- GIVEN EXERCISE
From the entries below, copy every line that holds the word "sheet".

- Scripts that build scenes
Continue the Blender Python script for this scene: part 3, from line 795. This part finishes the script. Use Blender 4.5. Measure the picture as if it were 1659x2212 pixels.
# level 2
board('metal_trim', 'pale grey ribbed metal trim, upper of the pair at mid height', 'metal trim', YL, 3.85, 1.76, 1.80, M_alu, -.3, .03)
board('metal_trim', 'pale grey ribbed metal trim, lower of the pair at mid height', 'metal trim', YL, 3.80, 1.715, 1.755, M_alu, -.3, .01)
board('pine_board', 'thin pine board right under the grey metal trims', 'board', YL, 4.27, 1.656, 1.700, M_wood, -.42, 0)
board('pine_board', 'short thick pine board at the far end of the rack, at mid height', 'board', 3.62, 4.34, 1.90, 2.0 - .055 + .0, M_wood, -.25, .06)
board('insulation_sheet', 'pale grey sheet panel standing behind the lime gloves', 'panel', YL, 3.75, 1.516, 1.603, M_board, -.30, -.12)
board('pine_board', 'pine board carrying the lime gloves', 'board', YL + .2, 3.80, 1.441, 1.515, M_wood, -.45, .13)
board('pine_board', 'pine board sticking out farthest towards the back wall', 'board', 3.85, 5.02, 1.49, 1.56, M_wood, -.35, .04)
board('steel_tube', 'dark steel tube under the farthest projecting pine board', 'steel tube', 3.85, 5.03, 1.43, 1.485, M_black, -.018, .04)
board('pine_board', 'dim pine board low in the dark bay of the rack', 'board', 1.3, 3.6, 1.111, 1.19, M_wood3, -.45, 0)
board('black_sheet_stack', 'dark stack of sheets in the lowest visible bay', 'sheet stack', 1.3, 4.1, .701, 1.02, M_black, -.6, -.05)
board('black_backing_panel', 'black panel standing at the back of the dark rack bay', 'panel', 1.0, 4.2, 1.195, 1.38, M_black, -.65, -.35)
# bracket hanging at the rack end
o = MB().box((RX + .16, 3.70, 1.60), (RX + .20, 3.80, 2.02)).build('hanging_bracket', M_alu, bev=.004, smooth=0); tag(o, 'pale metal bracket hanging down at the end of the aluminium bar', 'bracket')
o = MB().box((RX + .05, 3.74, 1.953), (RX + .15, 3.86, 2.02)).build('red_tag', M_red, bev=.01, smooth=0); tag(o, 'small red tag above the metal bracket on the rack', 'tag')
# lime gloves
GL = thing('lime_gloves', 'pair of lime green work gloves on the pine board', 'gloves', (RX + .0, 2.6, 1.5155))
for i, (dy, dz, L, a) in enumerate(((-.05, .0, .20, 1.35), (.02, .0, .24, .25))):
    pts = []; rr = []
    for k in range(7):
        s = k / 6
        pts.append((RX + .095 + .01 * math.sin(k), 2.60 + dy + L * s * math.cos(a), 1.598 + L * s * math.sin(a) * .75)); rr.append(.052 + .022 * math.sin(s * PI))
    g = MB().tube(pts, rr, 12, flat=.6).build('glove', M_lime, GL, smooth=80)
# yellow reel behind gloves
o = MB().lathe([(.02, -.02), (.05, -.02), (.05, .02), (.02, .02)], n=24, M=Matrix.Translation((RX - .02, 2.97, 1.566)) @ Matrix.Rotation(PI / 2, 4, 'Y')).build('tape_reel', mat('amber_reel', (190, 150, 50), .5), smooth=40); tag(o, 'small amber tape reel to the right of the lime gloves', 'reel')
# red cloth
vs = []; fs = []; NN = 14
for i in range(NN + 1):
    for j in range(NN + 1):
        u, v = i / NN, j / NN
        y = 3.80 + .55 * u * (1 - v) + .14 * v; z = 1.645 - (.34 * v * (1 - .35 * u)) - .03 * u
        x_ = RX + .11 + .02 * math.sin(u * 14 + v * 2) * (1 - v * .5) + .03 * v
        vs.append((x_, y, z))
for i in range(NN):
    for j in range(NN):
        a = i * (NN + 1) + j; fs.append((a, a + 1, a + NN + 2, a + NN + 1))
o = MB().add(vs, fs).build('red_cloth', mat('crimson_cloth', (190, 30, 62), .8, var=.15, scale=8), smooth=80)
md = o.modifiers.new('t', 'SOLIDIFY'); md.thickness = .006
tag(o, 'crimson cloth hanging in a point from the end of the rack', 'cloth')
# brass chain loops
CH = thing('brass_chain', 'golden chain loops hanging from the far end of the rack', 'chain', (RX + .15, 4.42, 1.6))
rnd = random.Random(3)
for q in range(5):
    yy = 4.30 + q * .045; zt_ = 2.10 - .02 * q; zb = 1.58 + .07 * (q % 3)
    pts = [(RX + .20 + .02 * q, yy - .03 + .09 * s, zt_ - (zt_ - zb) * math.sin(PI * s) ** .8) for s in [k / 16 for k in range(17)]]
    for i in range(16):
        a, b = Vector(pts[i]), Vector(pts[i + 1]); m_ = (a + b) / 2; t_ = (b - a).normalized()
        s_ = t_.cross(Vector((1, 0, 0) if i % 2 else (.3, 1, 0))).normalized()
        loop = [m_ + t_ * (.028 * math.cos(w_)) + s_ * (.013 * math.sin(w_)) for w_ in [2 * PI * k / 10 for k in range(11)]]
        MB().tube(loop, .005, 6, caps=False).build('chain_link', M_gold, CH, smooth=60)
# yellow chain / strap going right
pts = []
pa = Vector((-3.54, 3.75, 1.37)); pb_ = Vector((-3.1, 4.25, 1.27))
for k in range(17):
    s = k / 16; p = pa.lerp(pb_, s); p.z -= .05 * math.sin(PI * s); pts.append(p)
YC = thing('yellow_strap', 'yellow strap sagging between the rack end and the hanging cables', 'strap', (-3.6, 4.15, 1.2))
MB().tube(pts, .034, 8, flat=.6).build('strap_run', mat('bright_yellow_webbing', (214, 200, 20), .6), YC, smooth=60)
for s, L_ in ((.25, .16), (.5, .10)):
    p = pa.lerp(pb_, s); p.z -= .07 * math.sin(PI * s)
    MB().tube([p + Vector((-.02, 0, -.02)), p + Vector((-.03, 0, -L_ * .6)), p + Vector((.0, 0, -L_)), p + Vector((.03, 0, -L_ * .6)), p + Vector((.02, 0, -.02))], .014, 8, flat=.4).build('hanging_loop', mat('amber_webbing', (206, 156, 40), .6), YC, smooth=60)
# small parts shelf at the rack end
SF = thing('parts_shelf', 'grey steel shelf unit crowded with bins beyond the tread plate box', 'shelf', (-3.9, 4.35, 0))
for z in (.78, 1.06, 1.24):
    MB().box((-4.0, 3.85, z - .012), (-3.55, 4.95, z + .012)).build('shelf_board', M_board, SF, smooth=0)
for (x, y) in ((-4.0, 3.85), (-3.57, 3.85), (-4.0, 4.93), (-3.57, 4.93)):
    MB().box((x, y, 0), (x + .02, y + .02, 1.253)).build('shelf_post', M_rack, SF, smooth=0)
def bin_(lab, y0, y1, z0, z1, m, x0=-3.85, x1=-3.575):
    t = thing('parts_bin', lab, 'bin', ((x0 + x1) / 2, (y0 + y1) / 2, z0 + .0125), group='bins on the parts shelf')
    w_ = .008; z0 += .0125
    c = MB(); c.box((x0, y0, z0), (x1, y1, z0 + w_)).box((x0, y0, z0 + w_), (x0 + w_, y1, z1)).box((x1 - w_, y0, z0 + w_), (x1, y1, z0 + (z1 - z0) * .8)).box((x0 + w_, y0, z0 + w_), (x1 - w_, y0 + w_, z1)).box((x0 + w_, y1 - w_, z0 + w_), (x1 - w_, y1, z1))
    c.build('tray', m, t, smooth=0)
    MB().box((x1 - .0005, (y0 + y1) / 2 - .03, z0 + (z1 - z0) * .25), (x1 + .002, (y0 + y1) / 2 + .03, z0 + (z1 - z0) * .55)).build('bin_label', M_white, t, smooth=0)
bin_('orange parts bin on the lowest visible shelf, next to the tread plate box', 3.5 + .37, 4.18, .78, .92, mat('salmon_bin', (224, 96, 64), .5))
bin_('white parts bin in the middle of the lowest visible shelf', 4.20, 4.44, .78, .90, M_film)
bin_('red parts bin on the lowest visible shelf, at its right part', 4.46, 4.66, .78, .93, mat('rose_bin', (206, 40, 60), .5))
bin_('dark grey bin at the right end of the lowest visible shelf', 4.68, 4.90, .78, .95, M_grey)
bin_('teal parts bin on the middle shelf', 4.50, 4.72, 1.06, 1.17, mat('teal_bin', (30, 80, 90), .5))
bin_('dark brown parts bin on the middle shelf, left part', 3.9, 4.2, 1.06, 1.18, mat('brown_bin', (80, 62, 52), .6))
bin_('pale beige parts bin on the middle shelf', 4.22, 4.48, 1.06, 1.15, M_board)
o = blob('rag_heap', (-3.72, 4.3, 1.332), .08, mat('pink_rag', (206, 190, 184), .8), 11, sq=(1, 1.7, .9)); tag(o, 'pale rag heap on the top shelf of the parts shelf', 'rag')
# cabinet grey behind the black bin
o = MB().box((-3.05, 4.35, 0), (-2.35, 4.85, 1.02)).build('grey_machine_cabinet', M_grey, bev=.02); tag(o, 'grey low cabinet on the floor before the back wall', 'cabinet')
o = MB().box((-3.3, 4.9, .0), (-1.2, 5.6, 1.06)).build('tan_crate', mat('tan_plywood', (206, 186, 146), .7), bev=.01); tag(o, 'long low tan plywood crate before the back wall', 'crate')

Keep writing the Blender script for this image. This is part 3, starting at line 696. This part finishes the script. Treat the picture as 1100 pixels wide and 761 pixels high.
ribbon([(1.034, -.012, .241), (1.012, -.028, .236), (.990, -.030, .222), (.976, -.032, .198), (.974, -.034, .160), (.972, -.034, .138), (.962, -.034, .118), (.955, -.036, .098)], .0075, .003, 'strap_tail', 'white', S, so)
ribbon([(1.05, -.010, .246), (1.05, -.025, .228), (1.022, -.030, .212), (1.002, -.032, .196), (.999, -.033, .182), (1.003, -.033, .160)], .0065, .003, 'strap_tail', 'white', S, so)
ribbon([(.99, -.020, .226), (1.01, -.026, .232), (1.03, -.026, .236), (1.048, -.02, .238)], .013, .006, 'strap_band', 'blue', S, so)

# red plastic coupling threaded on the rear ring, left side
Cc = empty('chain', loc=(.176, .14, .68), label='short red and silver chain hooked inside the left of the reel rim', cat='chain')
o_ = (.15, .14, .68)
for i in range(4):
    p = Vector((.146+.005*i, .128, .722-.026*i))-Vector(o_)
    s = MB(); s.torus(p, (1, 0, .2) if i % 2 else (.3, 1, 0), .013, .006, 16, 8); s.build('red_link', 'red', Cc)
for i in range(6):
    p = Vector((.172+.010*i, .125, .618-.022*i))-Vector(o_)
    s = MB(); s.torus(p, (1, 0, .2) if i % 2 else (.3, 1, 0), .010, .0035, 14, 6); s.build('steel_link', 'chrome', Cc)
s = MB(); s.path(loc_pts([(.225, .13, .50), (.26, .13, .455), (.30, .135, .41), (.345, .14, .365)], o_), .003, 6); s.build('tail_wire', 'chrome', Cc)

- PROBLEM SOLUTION
board('insulation_sheet', 'pale grey sheet panel standing behind the lime gloves', 'panel', YL, 3.75, 1.516, 1.603, M_board, -.30, -.12)
board('black_sheet_stack', 'dark stack of sheets in the lowest visible bay', 'sheet stack', 1.3, 4.1, .701, 1.02, M_black, -.6, -.05)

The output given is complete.